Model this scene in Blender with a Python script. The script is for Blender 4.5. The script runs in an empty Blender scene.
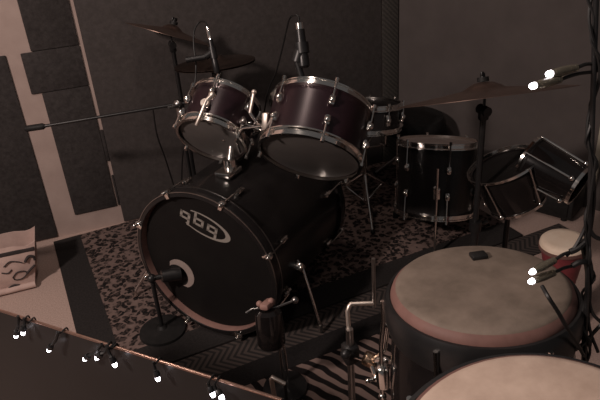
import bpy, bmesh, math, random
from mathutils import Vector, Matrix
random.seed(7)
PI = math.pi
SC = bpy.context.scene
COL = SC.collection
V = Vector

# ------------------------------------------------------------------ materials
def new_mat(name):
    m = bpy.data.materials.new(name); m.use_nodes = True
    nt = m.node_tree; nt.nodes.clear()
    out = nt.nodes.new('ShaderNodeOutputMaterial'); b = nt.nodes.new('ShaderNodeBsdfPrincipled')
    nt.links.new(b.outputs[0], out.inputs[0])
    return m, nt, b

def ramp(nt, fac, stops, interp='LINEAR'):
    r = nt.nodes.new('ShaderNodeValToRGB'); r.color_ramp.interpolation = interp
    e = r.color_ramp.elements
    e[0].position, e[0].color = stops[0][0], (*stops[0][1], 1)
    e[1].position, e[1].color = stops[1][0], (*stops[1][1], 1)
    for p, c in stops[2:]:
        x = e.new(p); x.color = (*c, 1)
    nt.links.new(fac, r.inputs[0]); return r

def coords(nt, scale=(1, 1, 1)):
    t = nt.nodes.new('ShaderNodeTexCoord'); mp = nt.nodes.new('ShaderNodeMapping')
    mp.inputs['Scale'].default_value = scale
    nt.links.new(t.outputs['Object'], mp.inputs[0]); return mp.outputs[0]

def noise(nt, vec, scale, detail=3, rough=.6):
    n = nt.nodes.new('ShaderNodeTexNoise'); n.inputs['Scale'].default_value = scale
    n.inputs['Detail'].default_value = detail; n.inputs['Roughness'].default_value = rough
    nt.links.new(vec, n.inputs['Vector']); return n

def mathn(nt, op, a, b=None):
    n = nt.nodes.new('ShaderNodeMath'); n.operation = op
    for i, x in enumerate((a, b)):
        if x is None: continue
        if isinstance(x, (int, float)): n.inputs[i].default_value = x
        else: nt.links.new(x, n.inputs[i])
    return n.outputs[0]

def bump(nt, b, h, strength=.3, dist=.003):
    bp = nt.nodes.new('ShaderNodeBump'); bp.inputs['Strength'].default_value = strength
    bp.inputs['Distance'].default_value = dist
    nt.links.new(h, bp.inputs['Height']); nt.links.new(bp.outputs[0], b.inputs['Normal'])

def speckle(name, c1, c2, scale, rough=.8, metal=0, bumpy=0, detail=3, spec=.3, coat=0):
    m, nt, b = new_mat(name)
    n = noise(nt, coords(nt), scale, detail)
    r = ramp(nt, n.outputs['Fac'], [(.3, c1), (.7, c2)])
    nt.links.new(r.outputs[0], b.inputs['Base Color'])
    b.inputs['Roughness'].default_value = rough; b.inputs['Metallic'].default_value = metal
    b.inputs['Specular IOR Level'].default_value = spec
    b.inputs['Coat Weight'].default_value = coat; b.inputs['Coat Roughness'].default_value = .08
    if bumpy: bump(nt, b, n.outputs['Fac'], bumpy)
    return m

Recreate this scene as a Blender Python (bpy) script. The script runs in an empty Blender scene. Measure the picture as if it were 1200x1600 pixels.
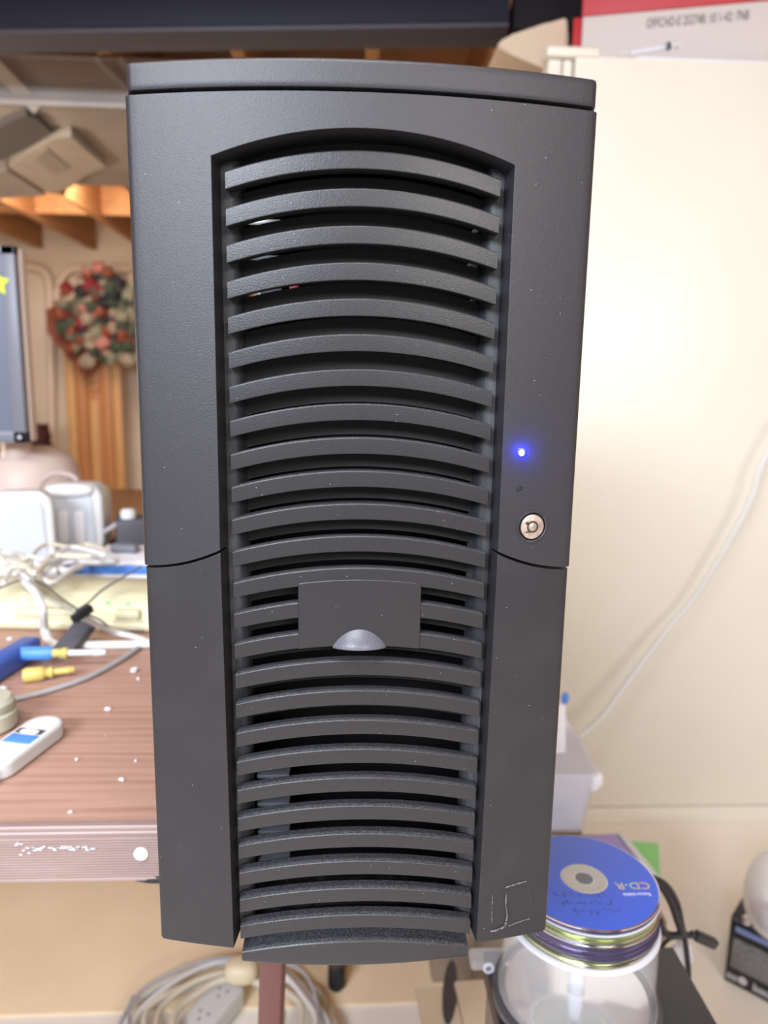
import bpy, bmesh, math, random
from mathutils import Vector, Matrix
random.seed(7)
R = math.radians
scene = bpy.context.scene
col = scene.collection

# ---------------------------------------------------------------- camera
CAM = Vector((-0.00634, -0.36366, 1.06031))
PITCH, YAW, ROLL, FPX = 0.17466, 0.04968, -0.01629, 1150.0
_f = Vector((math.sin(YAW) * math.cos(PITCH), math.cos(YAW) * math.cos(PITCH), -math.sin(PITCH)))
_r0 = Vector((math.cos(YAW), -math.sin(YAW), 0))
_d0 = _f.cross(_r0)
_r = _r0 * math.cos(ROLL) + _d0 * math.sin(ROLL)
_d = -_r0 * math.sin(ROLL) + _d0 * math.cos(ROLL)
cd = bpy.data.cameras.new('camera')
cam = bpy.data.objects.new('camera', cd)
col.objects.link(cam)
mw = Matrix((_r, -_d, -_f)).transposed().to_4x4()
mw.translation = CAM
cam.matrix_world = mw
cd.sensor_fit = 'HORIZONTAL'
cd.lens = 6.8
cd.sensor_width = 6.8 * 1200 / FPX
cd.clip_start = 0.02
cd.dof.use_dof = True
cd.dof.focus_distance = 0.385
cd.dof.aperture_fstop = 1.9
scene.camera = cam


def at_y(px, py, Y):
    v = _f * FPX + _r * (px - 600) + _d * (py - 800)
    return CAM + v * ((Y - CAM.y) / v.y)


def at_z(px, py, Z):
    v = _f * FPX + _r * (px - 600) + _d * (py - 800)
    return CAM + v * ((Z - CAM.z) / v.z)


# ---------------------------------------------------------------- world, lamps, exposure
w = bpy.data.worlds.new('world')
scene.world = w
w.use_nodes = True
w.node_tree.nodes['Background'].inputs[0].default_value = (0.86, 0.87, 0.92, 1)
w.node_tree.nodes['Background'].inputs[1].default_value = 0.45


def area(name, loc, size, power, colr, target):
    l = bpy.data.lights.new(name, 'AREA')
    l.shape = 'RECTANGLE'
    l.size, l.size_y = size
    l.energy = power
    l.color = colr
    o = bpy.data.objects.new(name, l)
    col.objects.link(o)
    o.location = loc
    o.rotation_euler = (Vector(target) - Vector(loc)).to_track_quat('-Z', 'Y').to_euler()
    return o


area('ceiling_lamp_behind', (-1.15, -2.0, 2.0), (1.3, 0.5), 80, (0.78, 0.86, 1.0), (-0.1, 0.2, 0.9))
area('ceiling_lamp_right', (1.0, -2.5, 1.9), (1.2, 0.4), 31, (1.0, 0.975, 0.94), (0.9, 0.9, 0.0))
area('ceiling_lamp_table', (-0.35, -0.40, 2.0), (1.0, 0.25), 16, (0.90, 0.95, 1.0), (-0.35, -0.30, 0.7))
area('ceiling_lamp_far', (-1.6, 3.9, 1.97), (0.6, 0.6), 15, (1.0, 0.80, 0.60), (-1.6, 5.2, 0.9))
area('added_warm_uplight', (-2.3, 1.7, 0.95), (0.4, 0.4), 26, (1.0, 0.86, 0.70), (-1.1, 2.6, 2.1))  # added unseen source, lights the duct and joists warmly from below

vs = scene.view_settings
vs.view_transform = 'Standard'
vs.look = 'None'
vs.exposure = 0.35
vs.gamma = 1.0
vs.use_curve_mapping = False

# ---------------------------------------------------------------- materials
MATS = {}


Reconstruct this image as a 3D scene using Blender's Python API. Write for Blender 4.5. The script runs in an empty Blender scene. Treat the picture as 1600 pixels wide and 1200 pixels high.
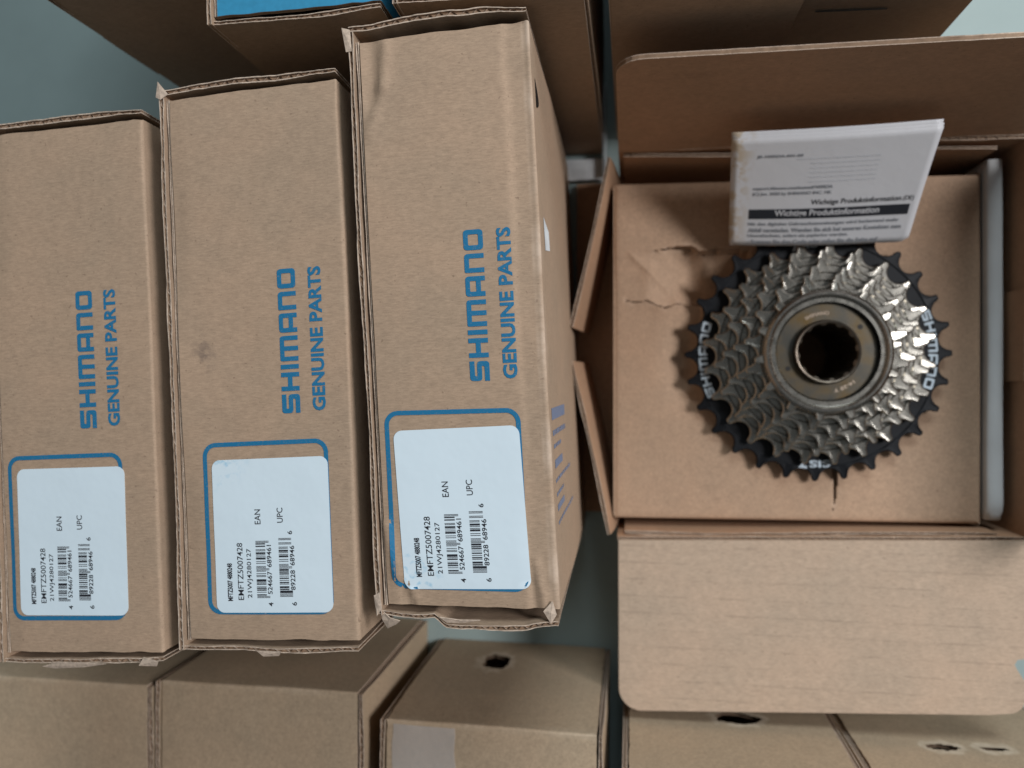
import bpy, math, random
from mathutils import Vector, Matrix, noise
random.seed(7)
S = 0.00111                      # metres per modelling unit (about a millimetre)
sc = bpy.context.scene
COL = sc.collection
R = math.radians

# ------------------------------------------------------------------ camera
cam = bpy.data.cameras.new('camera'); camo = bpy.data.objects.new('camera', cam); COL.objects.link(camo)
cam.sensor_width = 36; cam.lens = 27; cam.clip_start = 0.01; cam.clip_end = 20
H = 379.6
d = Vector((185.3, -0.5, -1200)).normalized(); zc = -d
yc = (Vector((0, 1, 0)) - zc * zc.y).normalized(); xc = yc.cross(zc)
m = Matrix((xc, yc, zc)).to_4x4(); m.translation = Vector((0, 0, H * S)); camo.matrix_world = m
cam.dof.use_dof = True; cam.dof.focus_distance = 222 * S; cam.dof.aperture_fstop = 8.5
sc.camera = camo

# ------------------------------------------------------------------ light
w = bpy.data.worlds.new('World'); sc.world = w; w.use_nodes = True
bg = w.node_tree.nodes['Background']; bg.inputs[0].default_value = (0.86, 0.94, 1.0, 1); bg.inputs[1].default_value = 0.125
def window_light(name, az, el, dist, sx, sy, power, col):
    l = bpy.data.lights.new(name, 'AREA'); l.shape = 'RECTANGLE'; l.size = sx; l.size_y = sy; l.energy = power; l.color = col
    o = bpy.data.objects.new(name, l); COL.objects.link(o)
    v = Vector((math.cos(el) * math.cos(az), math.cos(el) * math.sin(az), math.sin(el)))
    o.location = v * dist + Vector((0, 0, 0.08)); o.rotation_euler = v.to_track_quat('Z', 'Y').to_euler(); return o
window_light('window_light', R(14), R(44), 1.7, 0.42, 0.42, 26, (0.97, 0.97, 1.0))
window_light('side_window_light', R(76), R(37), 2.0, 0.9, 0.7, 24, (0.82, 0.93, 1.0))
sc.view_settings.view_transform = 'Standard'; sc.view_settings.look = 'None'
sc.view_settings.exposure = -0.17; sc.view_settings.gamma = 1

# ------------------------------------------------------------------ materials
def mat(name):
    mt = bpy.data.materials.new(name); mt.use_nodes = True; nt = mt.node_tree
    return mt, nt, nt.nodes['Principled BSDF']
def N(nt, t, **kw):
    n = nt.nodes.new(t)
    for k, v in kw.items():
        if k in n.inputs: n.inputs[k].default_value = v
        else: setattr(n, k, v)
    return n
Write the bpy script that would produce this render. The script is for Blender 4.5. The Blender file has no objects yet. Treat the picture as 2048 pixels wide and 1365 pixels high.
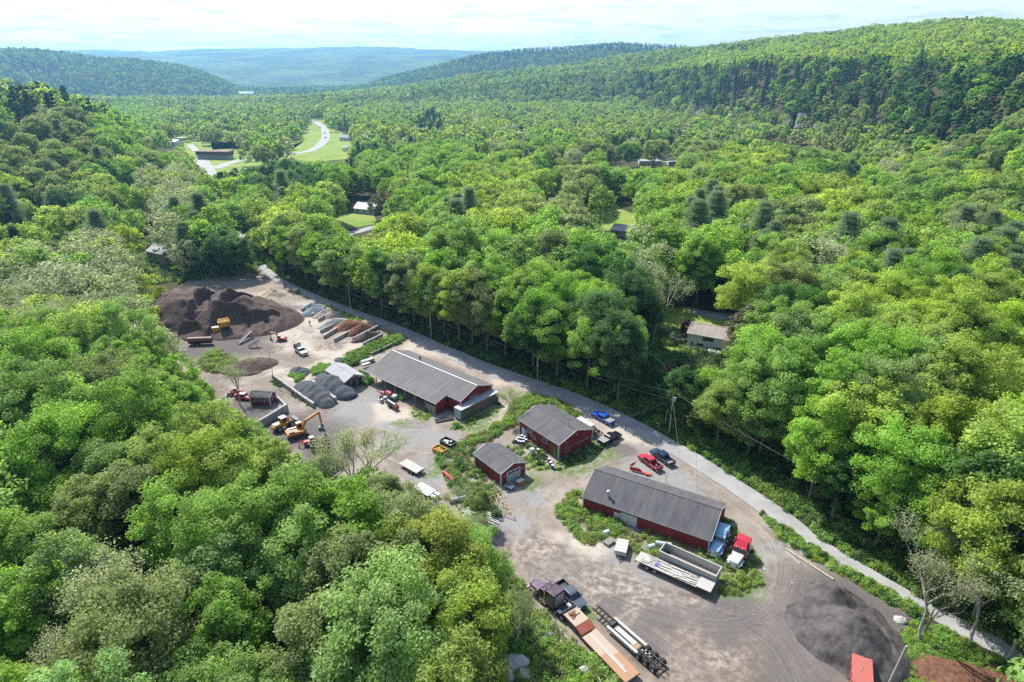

------------------------------------

Go back to the entries above and restate word for word every line from the first through the one that contains "return m, nt, b", leaving the pictures behind.

**Finished task**
Model this scene in Blender with a Python script. The script is for Blender 4.5. The script runs in an empty Blender scene.
import bpy, bmesh, math, random
from mathutils import Vector, Matrix
random.seed(7)
PI = math.pi
SC = bpy.context.scene
COL = SC.collection
V = Vector

# ------------------------------------------------------------------ materials
def new_mat(name):
    m = bpy.data.materials.new(name); m.use_nodes = True
    nt = m.node_tree; nt.nodes.clear()
    out = nt.nodes.new('ShaderNodeOutputMaterial'); b = nt.nodes.new('ShaderNodeBsdfPrincipled')
    nt.links.new(b.outputs[0], out.inputs[0])
    return m, nt, b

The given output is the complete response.